Réponse apportée en séance publique le 29/04/2004

M. Patrick Devedjian, ministre délégué à l'industrie. Monsieur le sénateur, le problème que vous posez est dû en effet à l'augmentation très forte de la consommation chinoise, qui a conduit à un renchérissement des prix de l'ordre de 25 à 30 % depuis le début de l'année, voire, pour certains produits, en particulier dans le bâtiment, de 50 % ! Il s'agit d'un problème de prix, mais aussi d'un problème d'approvisionnement.

Pour ce qui est du prix, les entreprises doivent prendre l'habitude de passer des contrats de longue durée qui les prémunissent contre les évolutions erratiques des prix.

J'en viens à la question, plus compliquée, de l'approvisionnement. Que faisons-nous ? Tout d'abord, Nicolas Sarkozy a écrit au commissaire européen Pascal Lamy (Exclamations sur les travées du groupe socialiste)...

M. Didier Boulaud. Nous sommes sauvés ! C'est David Copperfield, on ne peut plus vivre sans lui !

M. Patrick Devedjian, ministre délégué. Il est de la vocation du ministère des finances et de la responsabilité du Gouvernement de faire face à une situation de crise. (Mouvements d'approbation sur les travées de l'UMP.) Ces problèmes concernent l'ensemble de la nation et sont suffisamment préoccupants pour ne pas devenir un sujet de plaisanterie, car ils fabriquent des chômeurs ! Il est scandaleux de se moquer de cette situation à laquelle nous devons faire face.

Nous avons écrit à Pascal Lamy parce que, en cas de pénurie, nous pouvons demander la levée provisoire d'un certain nombre de contingentements et de quotas à l'égard de pays de l'Est.
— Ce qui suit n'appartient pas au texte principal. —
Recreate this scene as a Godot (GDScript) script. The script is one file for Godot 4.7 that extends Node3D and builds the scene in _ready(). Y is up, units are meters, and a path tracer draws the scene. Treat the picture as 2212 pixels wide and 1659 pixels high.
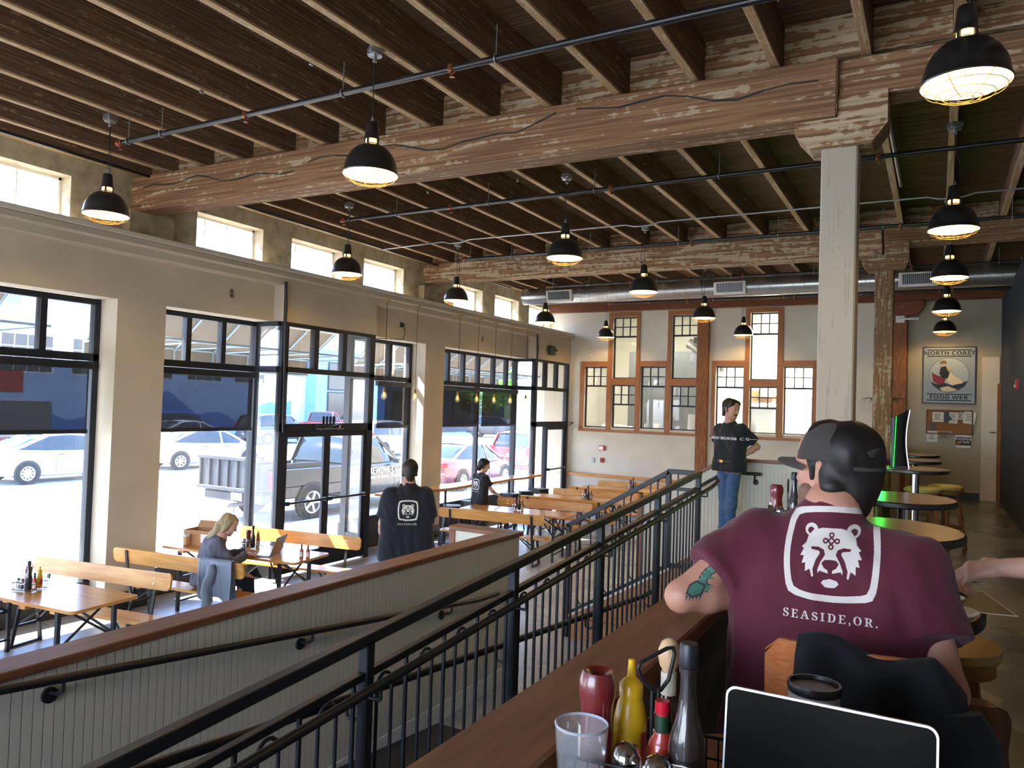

J'ai reçu par exemple le ministre de l'industrie du Kazakhstan ; ce pays est disposé à nous livrer de l'acier. Si la Commission européenne veut bien se saisir de ce problème, nous pourrons agir.

Nous pouvons également baisser les droits antidumping dont les producteurs d'acier étrangers font l'objet puisqu'il s'agit de rétablir l'équilibre du marché.
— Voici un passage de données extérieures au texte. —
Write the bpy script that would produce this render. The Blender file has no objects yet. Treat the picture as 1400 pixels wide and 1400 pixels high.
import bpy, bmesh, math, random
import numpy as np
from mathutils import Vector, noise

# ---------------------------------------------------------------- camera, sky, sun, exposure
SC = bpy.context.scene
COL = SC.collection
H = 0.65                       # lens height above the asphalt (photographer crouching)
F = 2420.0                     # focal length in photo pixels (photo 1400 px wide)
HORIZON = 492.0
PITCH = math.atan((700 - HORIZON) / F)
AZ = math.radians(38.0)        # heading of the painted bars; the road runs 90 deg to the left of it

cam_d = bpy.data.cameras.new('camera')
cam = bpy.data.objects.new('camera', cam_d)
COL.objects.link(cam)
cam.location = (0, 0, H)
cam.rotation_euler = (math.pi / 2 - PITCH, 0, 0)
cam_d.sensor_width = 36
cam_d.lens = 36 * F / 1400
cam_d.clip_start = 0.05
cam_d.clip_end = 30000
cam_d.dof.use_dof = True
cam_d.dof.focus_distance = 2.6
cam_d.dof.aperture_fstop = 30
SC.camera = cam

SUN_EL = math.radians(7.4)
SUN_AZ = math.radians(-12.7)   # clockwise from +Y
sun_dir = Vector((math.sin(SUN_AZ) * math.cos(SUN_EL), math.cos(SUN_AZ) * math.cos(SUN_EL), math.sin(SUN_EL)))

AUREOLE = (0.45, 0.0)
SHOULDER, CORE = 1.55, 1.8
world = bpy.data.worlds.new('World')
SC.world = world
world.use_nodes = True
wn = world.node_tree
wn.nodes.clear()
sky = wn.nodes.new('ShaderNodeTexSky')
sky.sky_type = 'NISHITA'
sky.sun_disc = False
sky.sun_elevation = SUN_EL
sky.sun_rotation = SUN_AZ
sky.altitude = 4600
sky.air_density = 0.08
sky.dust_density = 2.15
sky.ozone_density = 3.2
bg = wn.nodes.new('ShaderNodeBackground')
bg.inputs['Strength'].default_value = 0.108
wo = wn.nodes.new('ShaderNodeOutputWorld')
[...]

M. Didier Boulaud. On ferme les usines les unes après les autres ! On peut arrêter le carnage !

M. Patrick Devedjian, ministre délégué. En outre, des actions contentieuses au niveau de l'Union Européenne doivent être conduites devant l'Organisation mondiale du commerce, car des actions de cartel et des actions spéculatives ont probablement été menées.

Au plan national, nous avons mobilisé les DRIRE afin qu'elles apportent une assistance individuelle à chacune de nos entreprises en difficulté...

M. René-Pierre Signé. Cela, c'est efficace !

M. Patrick Devedjian, ministre délégué. ... et qu'elles essaient, dans la mesure du possible, de leur trouver un approvisionnement, y compris par des recours au plan international.

M. Didier Boulaud. Dans le même temps, on ferme des aciéries, cela aide !

M. Patrick Devedjian, ministre délégué. J'ai par ailleurs mobilisé la DGCCRF pour enquêter sur le point de savoir si des ententes conduisant à une spéculation se sont produites, ce qui constitue une infraction.

S'agissant de la société Bruder-Keller que vous avez citée, monsieur le sénateur, elle est d'ores et déjà en contact avec la DRIRE, qui s'occupe notamment des questions d'approvisionnement. Quant aux prix, la situation est plus difficile et il est sans doute possible de progresser en matière de couverture à terme.

M. le président. Veuillez conclure, monsieur le ministre !

M. Patrick Devedjian, ministre délégué. Je pense que les problèmes d'approvisionnement peuvent être résolus au plan international.